Obtaining and repaying funds to finance operations; includes equity and debt financing and dividends; affects cash via inflows and outflows.
What is investing activity?
Purchase or sale of long-lived assets and investments not held for trading; affects cash via inflows and outflows.
What is operating activity?
Day-to-day activities that generate revenues and expenses; cash effects include receipts from customers and payments for expenses; aim for positive cash flow.
What are the four external financial statements?
Income statement, statement of changes in equity, balance sheet (statement of financial position), and statement of cash flows.
What is the order of preparation of financial statements?
1) Income statement, 2) Statement of Changes in Equity, 3) Statement of Financial Position, 4) Statement of Cash Flows.
What is the income statement also known as?
Also known as the statement of income, statement of earnings, or statement of profit and loss.
What are the key components of the income statement?
Revenues, expenses, income before income tax, income tax expense, and net income or net loss.
What is the formula for net income?
Net income = income before income tax minus income tax expense (or Revenues minus Expenses).
What is the statement of changes in equity?
Reports changes in each component of shareholders’ equity and total equity for a period, including share capital, retained earnings, and dividends.
What is share capital?
Amounts contributed by shareholders when shares were issued; may include common and preferred shares.
What are retained earnings?
Cumulative net income retained in the corporation minus dividends paid; deficit if losses exceed income.

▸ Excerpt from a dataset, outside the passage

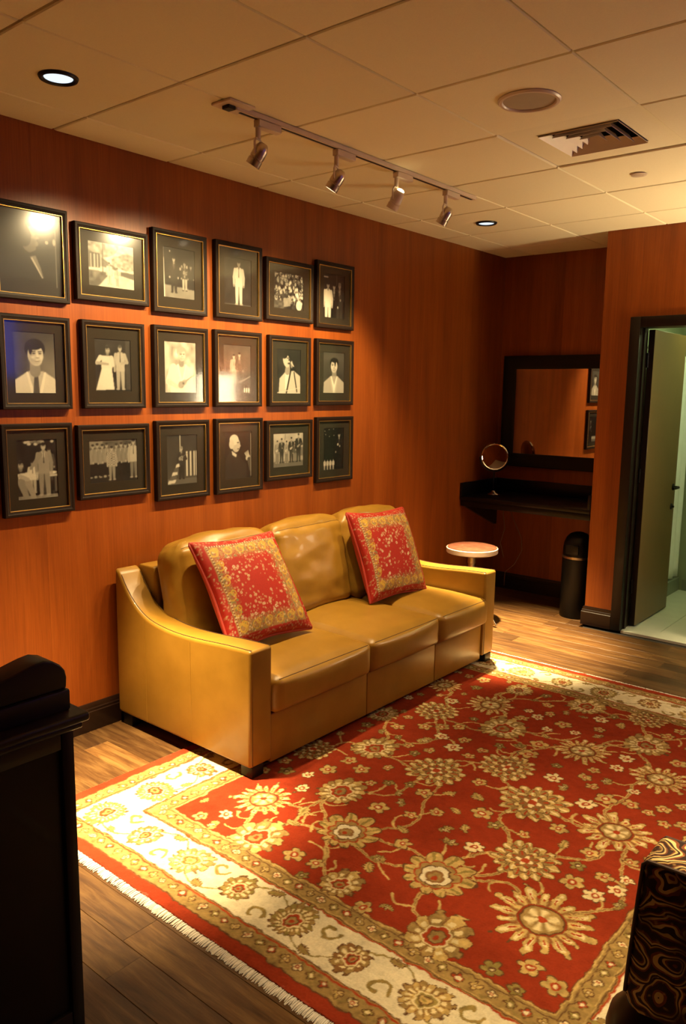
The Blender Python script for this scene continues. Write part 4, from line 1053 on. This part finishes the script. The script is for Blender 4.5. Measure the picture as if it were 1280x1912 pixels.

What is the statement of financial position?
Reports what the company owns (assets), owes (liabilities), and shareholders’ equity at a point in time; assets = liabilities + shareholders’ equity.
What are current vs non-current assets?
Current assets are expected to be converted to cash within one year or operating cycle; non-current assets are long-term.

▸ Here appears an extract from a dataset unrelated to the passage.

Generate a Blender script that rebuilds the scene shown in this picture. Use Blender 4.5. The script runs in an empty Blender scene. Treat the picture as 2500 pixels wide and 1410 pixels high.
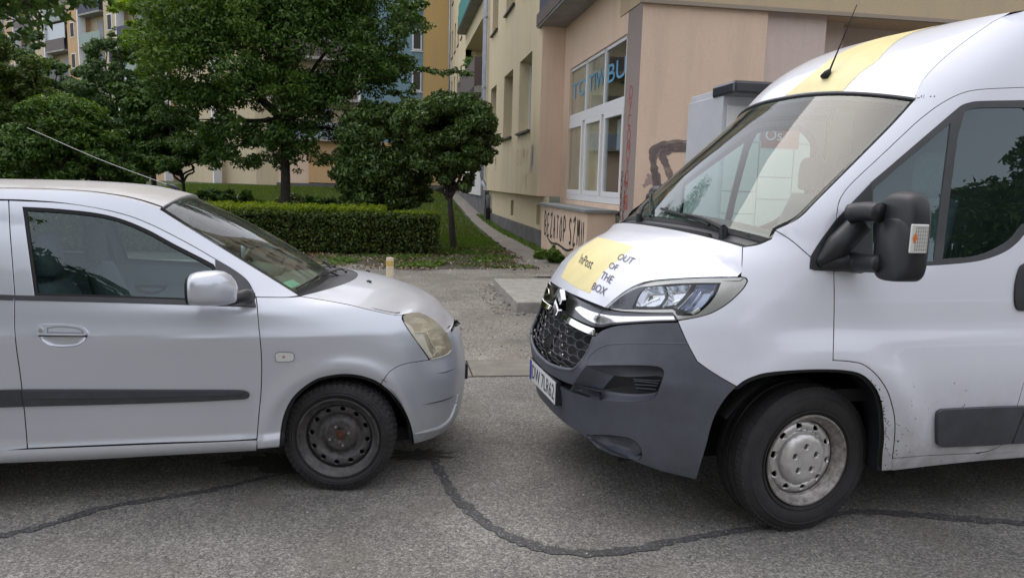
import bpy, bmesh, math, random
import numpy as np
from mathutils import Vector, Matrix
from mathutils.geometry import delaunay_2d_cdt
random.seed(7); RNG = np.random.default_rng(7)
S = bpy.context.scene
COL = S.collection
pi = math.pi
rad = math.radians
# ------------------------------------------------------------------ camera
F, CX, CY = 1820.0, 1250.0, 705.0
PITCH, YAW, ROLL = rad(8.1), rad(9.0), rad(1.6)
CAM = np.array([0, 0, 1.55])
cd = np.array([math.sin(YAW)*math.cos(PITCH), math.cos(YAW)*math.cos(PITCH), -math.sin(PITCH)])
_r = np.array([math.cos(YAW), -math.sin(YAW), 0]); _u = np.cross(_r, cd)
cr_ = _r*math.cos(ROLL)+_u*math.sin(ROLL); cu_ = _u*math.cos(ROLL)-_r*math.sin(ROLL)
cam = bpy.data.cameras.new('camera'); cam.sensor_width = 36; cam.lens = 36*F/2500
cam.clip_start = .05; cam.clip_end = 2000
camo = bpy.data.objects.new('camera', cam); COL.objects.link(camo)
M = Matrix.Identity(4)
for i in range(3):
    M[i][0] = cr_[i]; M[i][1] = cu_[i]; M[i][2] = -cd[i]; M[i][3] = CAM[i]
camo.matrix_world = M
S.camera = camo
# ------------------------------------------------------------------ world, sun, exposure
wd = bpy.data.worlds.new('World'); S.world = wd; wd.use_nodes = True
nt = wd.node_tree; nt.nodes.clear()
SUN_EL, SUN_AZ = rad(61), rad(-20)
sky = nt.nodes.new('ShaderNodeTexSky'); sky.sky_type = 'NISHITA'; sky.sun_disc = False
sky.sun_elevation = SUN_EL; sky.sun_rotation = SUN_AZ
sky.air_density = 1.0; sky.dust_density = 2.0; sky.ozone_density = 2.0
bg = nt.nodes.new('ShaderNodeBackground'); bg.inputs[1].default_value = .15
wo = nt.nodes.new('ShaderNodeOutputWorld')
# thin even cloud veil in front of the clear sky
veil = nt.nodes.new('ShaderNodeMix'); veil.data_type = 'RGBA'; veil.inputs[0].default_value = .72
veil.inputs[7].default_value = (5.15, 5.0, 4.95, 1)
nt.links.new(sky.outputs[0], veil.inputs[6]); nt.links.new(veil.outputs[2], bg.inputs[0]); nt.links.new(bg.outputs[0], wo.inputs[0])
sun = bpy.data.lights.new('sun', 'SUN'); sun.energy = .5; sun.angle = rad(40); sun.color = (1, .95, .87)
suno = bpy.data.objects.new('sun', sun); COL.objects.link(suno)
sd = Vector((math.sin(SUN_AZ)*math.cos(SUN_EL), math.cos(SUN_AZ)*math.cos(SUN_EL), math.sin(SUN_EL)))
suno.rotation_euler = sd.to_track_quat('Z', 'Y').to_euler()
S.view_settings.view_transform = 'Standard'; S.view_settings.look = 'None'
S.view_settings.exposure = 1.08; S.view_settings.gamma = 1.0
S.render.engine = 'CYCLES'
S.cycles.max_bounces = 8; S.cycles.transparent_max_bounces = 16

# ------------------------------------------------------------------ materials
MATS = {}
def mat(name, col=(.5, .5, .5), rough=.6, metal=0., coat=0., noise=None, bump=None, spec=None, coatr=.05, sheen=0, alpha=None, trans=0):
    """noise=(scale, amount, detail) value variation; bump=(scale, strength)"""
    if name in MATS: return MATS[name]
    m = bpy.data.materials.new(name); m.use_nodes = True
    n = m.node_tree.nodes; l = m.node_tree.links; b = n['Principled BSDF']
    b.inputs['Base Color'].default_value = (*col, 1); b.inputs['Roughness'].default_value = rough
    b.inputs['Metallic'].default_value = metal; b.inputs['Coat Weight'].default_value = coat
    b.inputs['Coat Roughness'].default_value = coatr
    if spec is not None: b.inputs['Specular IOR Level'].default_value = spec
    if trans: b.inputs['Transmission Weight'].default_value = trans
    tc = n.new('ShaderNodeTexCoord')
    if noise:
        t = n.new('ShaderNodeTexNoise'); t.inputs['Scale'].default_value = noise[0]
        t.inputs['Detail'].default_value = noise[2] if len(noise) > 2 else 6; t.inputs['Roughness'].default_value = .65
        l.new(tc.outputs['Object'], t.inputs[0])
        r = n.new('ShaderNodeValToRGB'); a = noise[1]
        r.color_ramp.elements[0].position = .3; r.color_ramp.elements[1].position = .7
        r.color_ramp.elements[0].color = (*[c*(1-a) for c in col], 1)
        r.color_ramp.elements[1].color = (*[min(1, c*(1+a)) for c in col], 1)
        l.new(t.outputs[0], r.inputs[0]); l.new(r.outputs[0], b.inputs['Base Color'])
    if bump:
        t = n.new('ShaderNodeTexNoise'); t.inputs['Scale'].default_value = bump[0]; t.inputs['Detail'].default_value = 5
        l.new(tc.outputs['Object'], t.inputs[0])
        bp = n.new('ShaderNodeBump'); bp.inputs['Strength'].default_value = bump[1]; bp.inputs['Distance'].default_value = .01
        l.new(t.outputs[0], bp.inputs['Height']); l.new(bp.outputs[0], b.inputs['Normal'])
    MATS[name] = m
    return m

def glass(name, tint, ior=1.7, refl=(1, 1, 1), rough=0.0, dirt=0.0):
    m = bpy.data.materials.new(name); m.use_nodes = True
    n = m.node_tree.nodes; l = m.node_tree.links; n.clear()
    o = n.new('ShaderNodeOutputMaterial'); mx = n.new('ShaderNodeMixShader')
    tr = n.new('ShaderNodeBsdfTransparent'); tr.inputs[0].default_value = (*tint, 1)
    gl = n.new('ShaderNodeBsdfGlossy'); gl.inputs[0].default_value = (*refl, 1); gl.inputs['Roughness'].default_value = rough
    fr = n.new('ShaderNodeFresnel'); ge = n.new('ShaderNodeNewGeometry'); bf = n.new('ShaderNodeMapRange')   # same reflectance from either side of a thin pane
    bf.inputs[3].default_value = ior; bf.inputs[4].default_value = 1/ior; l.new(ge.outputs['Backfacing'], bf.inputs[0]); l.new(bf.outputs[0], fr.inputs[0])
    l.new(fr.outputs[0], mx.inputs[0]); l.new(tr.outputs[0], mx.inputs[1]); l.new(gl.outputs[0], mx.inputs[2])
    last = mx
    if dirt:
        df = n.new('ShaderNodeBsdfDiffuse'); df.inputs[0].default_value = (.45, .45, .4, 1)
        m2 = n.new('ShaderNodeMixShader'); tc = n.new('ShaderNodeTexCoord'); t = n.new('ShaderNodeTexNoise')
        t.inputs['Scale'].default_value = 3; t.inputs['Detail'].default_value = 6
        mp = n.new('ShaderNodeMapping'); mp.inputs['Scale'].default_value = (1, 5, 2)
        l.new(tc.outputs['Object'], mp.inputs[0]); l.new(mp.outputs[0], t.inputs[0])
        rr = n.new('ShaderNodeMapRange'); rr.inputs[1].default_value = .4; rr.inputs[2].default_value = .8
        rr.inputs[3].default_value = dirt*.3; rr.inputs[4].default_value = dirt*1.7
        l.new(t.outputs[0], rr.inputs[0]); l.new(rr.outputs[0], m2.inputs[0])
        l.new(mx.outputs[0], m2.inputs[1]); l.new(df.outputs[0], m2.inputs[2]); last = m2
    l.new(last.outputs[0], o.inputs[0])
    MATS[name] = m
    return m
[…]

What are current vs non-current liabilities?
Current liabilities are obligations due within one year or an operating cycle; non-current payable after one year.
What is depreciation and amortization?
Depreciation allocates the cost of tangible assets; amortization allocates the cost of intangible assets; land is not depreciated; accumulated depreciation is a contra-asset; carrying amount = cost minus accumulated depreciation.
What is the purpose of the statement of cash flows?
Shows cash receipts and payments for a period, classified into operating, investing, and financing activities; indicates net change in cash.
What is the structure of the cash flows statement?
Three sections: Operating Activities, Investing Activities, Financing Activities.
What are the qualitative characteristics of useful financial information?
Fundamental qualities: relevance and faithful representation; Enhancing qualities: comparability, verifiability, timeliness, and understandability.
What is the cost constraint in accounting?
The benefits of financial reporting should outweigh the costs of providing and using it.
What is the going concern assumption?
The business is expected to continue operating in the foreseeable future, justifying accounting methods like historical cost.
What is GAAP in accounting?
Generally Accepted Accounting Principles; rules and practices for preparing financial statements; standards can be IFRS or ASPE depending on entity.
What is the difference between IFRS and ASPE?
IFRS is used by publicly traded companies; ASPE is used by many private enterprises; ASPE is typically less complex and costly.
What is revenue recognition principle?
Revenue is recognized when the service is performed or goods are delivered, regardless of when cash is received.
What is the purpose of notes to the financial statements?
Explanatory notes and schedules clarifying the statements and providing additional detail, including policies, risks, and contingencies.
What is MD&A in a public company annual report?
Management Discussion and Analysis; management's perspective on performance, financial condition, cash flows, and forward-looking factors.
What is an auditor’s report?
An independent opinion on whether the financial statements fairly present the company’s financial position and results according to applicable accounting principles (IFRS for public companies).